Plus qu'une rupture sociale et institutionnelle, le Mandat est aussi le passage d'une économie marchande à une économie de rentes. Les réseaux marchands patiemment tissés durant le XIXème siècle sont à présent perturbés par les frontières politiques instaurées au Moyen-Orient et les troubles qui continuent à secouer l'arrière-pays. Ils ne génèrent plus de surplus suffisant et l'économie urbaine, excentrée dans son ensemble et dictée par des intérêts étrangers, est en perte de vitesse[18]. Le déficit est comblé par des activités rentières, les dépenses des troupes françaises et les remises des émigrés[19]. Cette situation fragilise la ville et remet en cause sa capacité d'accueil, au moment où des populations rurales de plus en plus nombreuses viennent s'y installer à la recherche d'emploi et de sécurité. D'ailleurs, par cet apport démographique consistant, les faubourgs se densifient et s'étendent. La zone résidentielle double de surface, mais l'urbanisation n'exprime plus le développement. Les familles d'immigrés s'installent, pour la plupart, aux portes de la ville, occupant d'anciennes maisons rurales réaménagées ou des constructions récentes, très modestes et en béton. Elles gonflent d'anciennes localités, Râs al Nabe`, Mazra`a et Mousaytbeh, ou forment un nouveau type de quartiers tels que Rmayleh, Hayy al Siriân ou Fourn al Chebbak. Confessionnellement homogènes, ces derniers sont la négation même de la ville. C'est là d'ailleurs que germent des comportements politiques à l'image des sociétés européennes d'avant la deuxième guerre mondiale, prônant nationalisme étroit et populisme[20]. Loin de ces zones de mal-vivre, dans les vieux quartiers proches du centre, l'ancienne bourgeoisie, les classes montantes et les classes moyennes mènent leur train de vie habituel dans un espace résidentiel aéré. Dans ces lieux, la maison familiale à hall central résiste au mouvement démographique et continue de prédominer. Ailleurs, dans les nouveaux quartiers, à Râs Bayroût ou à Achrafiyyeh, elle ne disparaît pas totalement. Elle garde son jardin et sa structure, perd son toit rouge et change de façade alors que l'utilisation du béton autorise l'adjonction d'une véranda qui remplace l'étroit balcon. Dans ces quartiers nantis, la voiture est introduite. On généralise les vêtements à l'occidentale et les noms européens.
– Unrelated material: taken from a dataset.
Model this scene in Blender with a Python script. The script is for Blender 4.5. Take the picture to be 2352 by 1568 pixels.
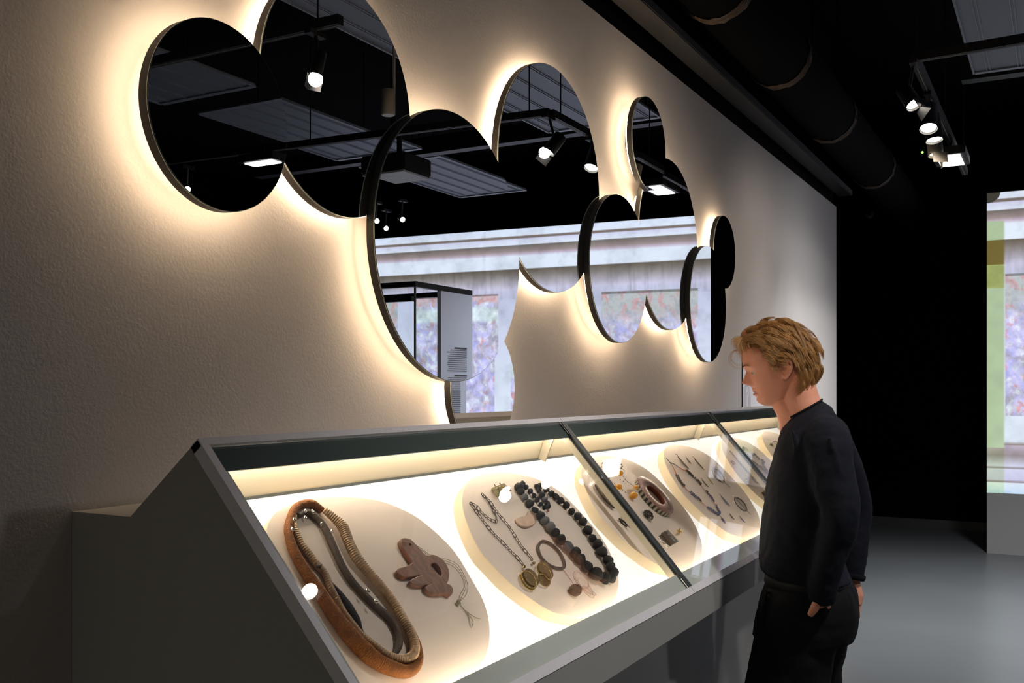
import bpy, bmesh, math, random
import numpy as np
from mathutils import Vector, Matrix
random.seed(7); rng = np.random.default_rng(7)
for o in list(bpy.data.objects): bpy.data.objects.remove(o)
SC = bpy.context.scene; COL = SC.collection
PI = math.pi
# ------------------------------------------------------------------ camera
EYE = 1.55; FPX = 2287.0; HZ = 893.0; TH = math.atan2(1261.0, FPX); CT, ST = math.cos(TH), math.sin(TH)
cd = bpy.data.cameras.new('camera'); cam = bpy.data.objects.new('camera', cd); COL.objects.link(cam)
cam.location = (0, 0, EYE); cam.rotation_euler = (PI/2, 0, TH - PI/2)
cd.sensor_width = 36; cd.lens = 36*FPX/2352; cd.shift_y = (HZ-784)/2352; cd.clip_start = .05; cd.clip_end = 60
SC.camera = cam
# ------------------------------------------------------------------ world, exposure
w = bpy.data.worlds.new('world'); SC.world = w; w.use_nodes = True
w.node_tree.nodes['Background'].inputs[0].default_value = (.30, .30, .33, 1)
w.node_tree.nodes['Background'].inputs[1].default_value = .02
SC.view_settings.view_transform = 'Standard'; SC.view_settings.look = 'None'
SC.view_settings.exposure = 0; SC.view_settings.gamma = 1; SC.view_settings.use_curve_mapping = False
# light levels of the place
E_DECK, E_LED, E_SCREEN, E_STRIP = 1.12, 44.0, 1.0, 28.0
def spot(name, loc, target, power, angle, color=(1, .86, .72), blend=.6, radius=.03):
    l = bpy.data.lights.new(name, 'SPOT'); l.energy = power; l.spot_size = math.radians(angle); l.spot_blend = blend
    l.color = color; l.shadow_soft_size = radius
    o = bpy.data.objects.new(name, l); COL.objects.link(o); o.location = loc
    o.rotation_euler = (Vector(target)-Vector(loc)).to_track_quat('-Z', 'Y').to_euler(); return o
spot('track_or_added_light', (3.24, .31, 2.84), (3.6, 1.57, 1.0), 6, 150, (1, .84, .72), 1)
spot('track_or_added_light', (4.85, .56, 2.84), (3.5, 1.5, 1.4), 16, 150, (1, .85, .74), 1)
spot('track_or_added_light', (5.66, .57, 2.84), (6.2, 1.57, 1.4), 20, 140, (1, .88, .78), 1)
spot('track_or_added_light', (5.90, .57, 2.84), (5.0, 0.3, 0.3), 14, 110, (1, .90, .80), 1)
spot('track_or_added_light', (.7, -.2, 3.1), (2.98, .74, 1.6), 34, 20, (1, .80, .62), 1, .04)  # added light, brightens the man's face and hair; no track hangs here
spot('track_or_added_light', (6.70, .40, 2.90), (7.2, 1.57, 1.5), 14, 140, (.93, .94, 1), 1)  # added light, brightens the far end of the wall
spot('track_or_added_light', (5.9, .62, 2.84), (5.6, -.57, 1.6), 42, 60, (.9, .94, 1), 1)  # added light, brightens the vitrine's text panel
spot('track_or_added_light', (6.1, .60, 2.84), (5.95, 1.576, 1.75), 10, 52, (1, .93, .84), 1)
spot('added_fill_light', (2.8, -2.7, 3.1), (2.6, .9, .5), 60, 74, (.96, .95, 1), 1, .12)  # unseen light added to brighten the case front
spot('added_fill_light', (2.6, -.6, 3.3), (2.4, .70, .7), 130, 62, (1, .97, .95), .9, .10)  # unseen light added to brighten the sloped border and rails
spot('added_fill_light', (.2, -2.4, 3.2), (1.2, 1.3, 1.0), 10, 120, (1, .88, .80), 1.0, .15)  # unseen fill added from the camera side for case and wall
spot('added_fill_light', (-2.8, .6, 1.5), (1.2, 1.0, .85), 34, 34, (1, .93, .80), 1.0, .15)  # unseen low light added to brighten the case's end panel
spot('added_fill_light', (7.0, -.3, 3.6), (7.0, .0, 0), 1100, 120, (.96, .97, 1), 1.0, .2)  # unseen light added to brighten the floor at the right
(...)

Simultanément, la francophonie se répand et devient un fait de société.
Conclusion
Le Mandat Français installé, en fin d'époque coloniale, sur le Grand Liban, n'a pas engendré à Beyrouth, sa capitale, la dichotomie spatiale ville européenne/ville arabe. Toutefois, l'empreinte du Mandat fut profonde. Par ses méthodes d'administration et d'organisation, une "ville nouvelle" est née avec l'aide de ses capitaux et de ses conseillers, au coeur même de la ville et non pas à ses côtés. Par là, Beyrouth a été modelée de l'intérieur. Un ordre ancien fut extirpé et remplacé par un ordre qu'il était impossible de contester. Les plans d'aménagement ont physiquement exprimé cette conjoncture. Cependant, à l'image de la mission française de soutien aux jeunes nations, l'ordre politique nouveau n'était que façade. Placée au centre de la cité, dans le coeur historique du Vieux Beyrouth, la Chambre des Représentants ne fut qu'un symbole vide de substance. Plus qu'un lieu de débat et de liberté, elle a représenté, et représente toujours, la victoire d'un ordre confessionnel né dans un monde rural en crise sur un ordre urbain traditionnel.
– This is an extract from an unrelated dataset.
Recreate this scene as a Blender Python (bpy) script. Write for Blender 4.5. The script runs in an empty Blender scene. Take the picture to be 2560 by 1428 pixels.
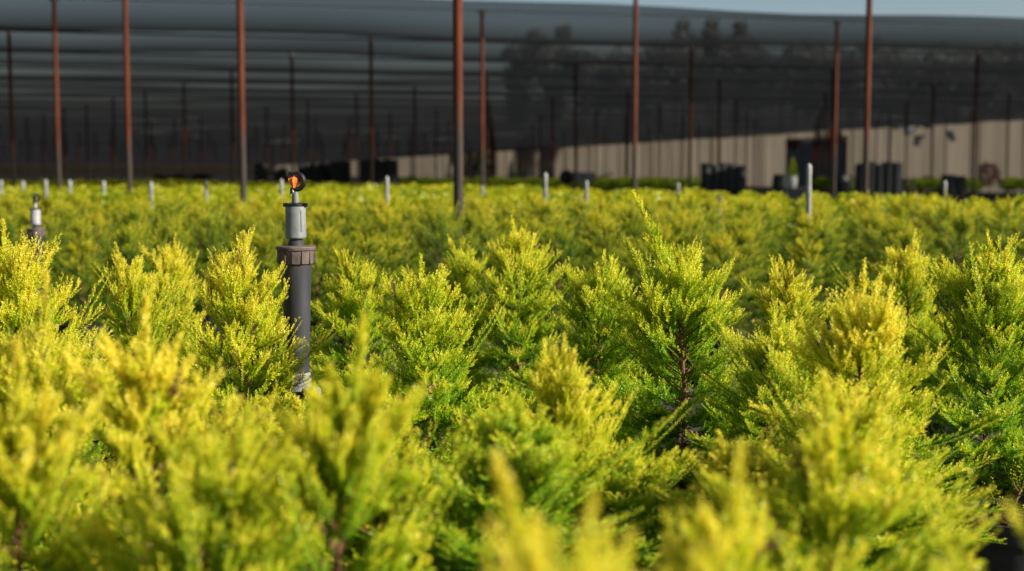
import bpy, math, random
import numpy as np
from mathutils import Vector, Matrix

sc = bpy.context.scene
COL = sc.collection
R = math.radians
random.seed(11)

# ------------------------------------------------------------------ camera
FPX, PW, PH, HORIZ = 3400.0, 2560.0, 1428.0, 430.0
CAMZ = 1.0
PITCH = math.atan((PH / 2 - HORIZ) / FPX)
cam_d = bpy.data.cameras.new('camera')
cam = bpy.data.objects.new('camera', cam_d)
COL.objects.link(cam)
cam.location = (0, 0, CAMZ)
cam.rotation_euler = (math.pi / 2 - PITCH, 0, 0)
cam_d.sensor_width = 36.0
cam_d.lens = 36.0 * FPX / PW
cam_d.clip_start = 0.05
cam_d.clip_end = 3000
cam_d.dof.use_dof = True
cam_d.dof.focus_distance = 3.25
cam_d.dof.aperture_fstop = 3.0
sc.camera = cam
_cp, _sp = math.cos(PITCH), math.sin(PITCH)

def ray(px, py):
    a, b = (px - PW / 2) / FPX, -(py - PH / 2) / FPX
    # camera space (a, b, -1): right = +x, up, forward = +y pitched down
    return Vector((a, _cp + b * _sp, -_sp + b * _cp))

def at(px, py, d):
    """world point seen at photo pixel (px, py) at forward distance d"""
    v = ray(px, py)
    return Vector((0, 0, CAMZ)) + v * (d / v.y)

# ------------------------------------------------------------------ mesh helpers
class MB:
    def __init__(self):
        self.v, self.f = [], []
    def add(self, vs, fs):
        n = len(self.v)
        self.v.extend(tuple(p) for p in vs)
        self.f.extend(tuple(i + n for i in f) for f in fs)
    def box(self, c, s, rz=0.0, taper=1.0):
        x, y, z = s[0] / 2, s[1] / 2, s[2] / 2
        cs, sn = math.cos(rz), math.sin(rz)
        vs = []
        for dz, k in ((-z, 1.0), (z, taper)):
            for dx, dy in ((-x, -y), (x, -y), (x, y), (-x, y)):
                dx2, dy2 = dx * k, dy * k
                vs.append((c[0] + dx2 * cs - dy2 * sn, c[1] + dx2 * sn + dy2 * cs, c[2] + dz))
        self.add(vs, [(3, 2, 1, 0), (4, 5, 6, 7), (0, 1, 5, 4), (1, 2, 6, 5), (2, 3, 7, 6), (3, 0, 4, 7)])
    def lathe(self, prof, n=24, c=(0, 0, 0), closed=True, ribs=None):
        vs, fs = [], []
        m = len(prof)
        for i in range(n):
            a = 2 * math.pi * i / n
            k = 1.0 if ribs is None else (1.0 + (ribs if i % 2 else -ribs))
            for r, z in prof:
                vs.append((c[0] + r * k * math.cos(a), c[1] + r * k * math.sin(a), c[2] + z))
        for i in range(n):
            j = (i + 1) % n
            for q in range(m - 1):
                fs.append((i * m + q, j * m + q, j * m + q + 1, i * m + q + 1))
        if closed:
            fs.append(tuple(i * m for i in reversed(range(n))))
            fs.append(tuple(i * m + m - 1 for i in range(n)))
        self.add(vs, fs)
    def tube(self, pts, rad, n=8):
        pts = [Vector(p) for p in pts]
        m = len(pts)
        rad = [rad] * m if isinstance(rad, (int, float)) else rad
        vs = []
        for i, p in enumerate(pts):
            t = (pts[min(i + 1, m - 1)] - pts[max(i - 1, 0)]).normalized()
            a = Vector((0, 1, 0)) if abs(t.y) < 0.8 else Vector((1, 0, 0))
            u = t.cross(a).normalized()
            w = t.cross(u)
            for k in range(n):
                q = 2 * math.pi * k / n
                vs.append(p + (u * math.cos(q) + w * math.sin(q)) * rad[i])
        fs = []
        for i in range(m - 1):
            for k in range(n):
                l = (k + 1) % n
                fs.append((i * n + k, i * n + l, (i + 1) * n + l, (i + 1) * n + k))
        fs.append(tuple(reversed(range(n))))
        fs.append(tuple((m - 1) * n + k for k in range(n)))
        self.add(vs, fs)
    def mesh(self, name, mat, smooth=False, bevel=0):
        me = bpy.data.meshes.new(name)
        me.from_pydata(self.v, [], self.f)
        import bmesh
        bm = bmesh.new(); bm.from_mesh(me)
        if bevel:
            bmesh.ops.bevel(bm, geom=[e for e in bm.edges if len(e.link_faces) == 2 and e.calc_face_angle(0) > 0.6],
                            offset=bevel, segments=2, affect='EDGES', clamp_overlap=True)
        bmesh.ops.recalc_face_normals(bm, faces=bm.faces)
        if smooth:
            for f in bm.faces: f.smooth = True
            for e in bm.edges:
                if len(e.link_faces) == 2 and e.calc_face_angle(0) > R(35): e.smooth = False
        bm.to_mesh(me); bm.free()
        me.materials.append(mat)
        return me
    def build(self, name, mat, parent=None, smooth=False, bevel=0, loc=None):
        return link(name, self.mesh(name, mat, smooth, bevel), parent, loc)

def link(name, me, parent=None, loc=None):
    o = bpy.data.objects.new(name, me)
    COL.objects.link(o)
    if parent is not None: o.parent = parent
    if loc is not None: o.location = loc
    return o

def tag(o, label=None, cat=None, group=None, kind=None):
    if label: o['label'] = label
    if cat: o['category'] = cat
    if group: o['group'] = group
    if kind: o['kind'] = kind
    return o

def empty(name, loc, label=None, cat=None, group=None, rz=0.0):
    o = bpy.data.objects.new(name, None)
    o.empty_display_size = 0.1
    COL.objects.link(o)
    o.location = loc
    o.rotation_euler = (0, 0, rz)
    return tag(o, label, cat, group)

def copy_tree(o, parent=None):
    c = o.copy()
    COL.objects.link(c)
    if parent is not None: c.parent = parent
    for ch in list(o.children): copy_tree(ch, c)
    return c

def quads_mesh(name, V, mat, attr=None):
    """V: (n,4,3) array, one quad each; attr: (n,) or (n,4) yellowness stored per vertex"""
    n = V.shape[0]
    me = bpy.data.meshes.new(name)
    me.vertices.add(n * 4); me.loops.add(n * 4); me.polygons.add(n)
    me.vertices.foreach_set('co', V.reshape(-1).astype(np.float32))
    me.loops.foreach_set('vertex_index', np.arange(n * 4, dtype=np.int32))
    me.polygons.foreach_set('loop_start', np.arange(0, n * 4, 4, dtype=np.int32))
    me.polygons.foreach_set('loop_total', np.full(n, 4, dtype=np.int32))
    if attr is not None:
        a = me.attributes.new('growth', 'FLOAT', 'POINT')
        if attr.ndim == 1: attr = np.repeat(attr[:, None], 4, 1)
        a.data.foreach_set('value', attr.reshape(-1).astype(np.float32))
    me.update(); me.validate()
    me.materials.append(mat)
    return me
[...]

Malgré les circonstances dans lesquelles ce nouvel espace a été engendré, son coeur, la Place de l'Étoile n'est pas le fossile d'une époque. Signe de l'histoire ou fatalité, c'est le seul secteur du centre qui n'a pas été détruit par les obus de la guerre civile ou rasé par les bulldozers de l'État après la fin de celle-ci. Les Beyrouthins le considèrent aujourd'hui comme une partie importante de leur patrimoine face au néant urbanistique de l'époque suivante, celle de l'Indépendance, caractérisée par une dégradation du cadre et la perte de toute esthétique urbaine[21]. Ils y sont d'autant plus attachés qu'aucune structure n'existe plus matériellement des deux phases urbaines précédentes, l'arabe et la méditerranéenne, hormis quelques constructions ottomanes épargnées miraculeusement pour témoigner du passé. La ville coloniale est ainsi paradoxalement devenue la "ville ancienne", après avoir été la vitrine de la France au Levant, l'avant-garde du progrès.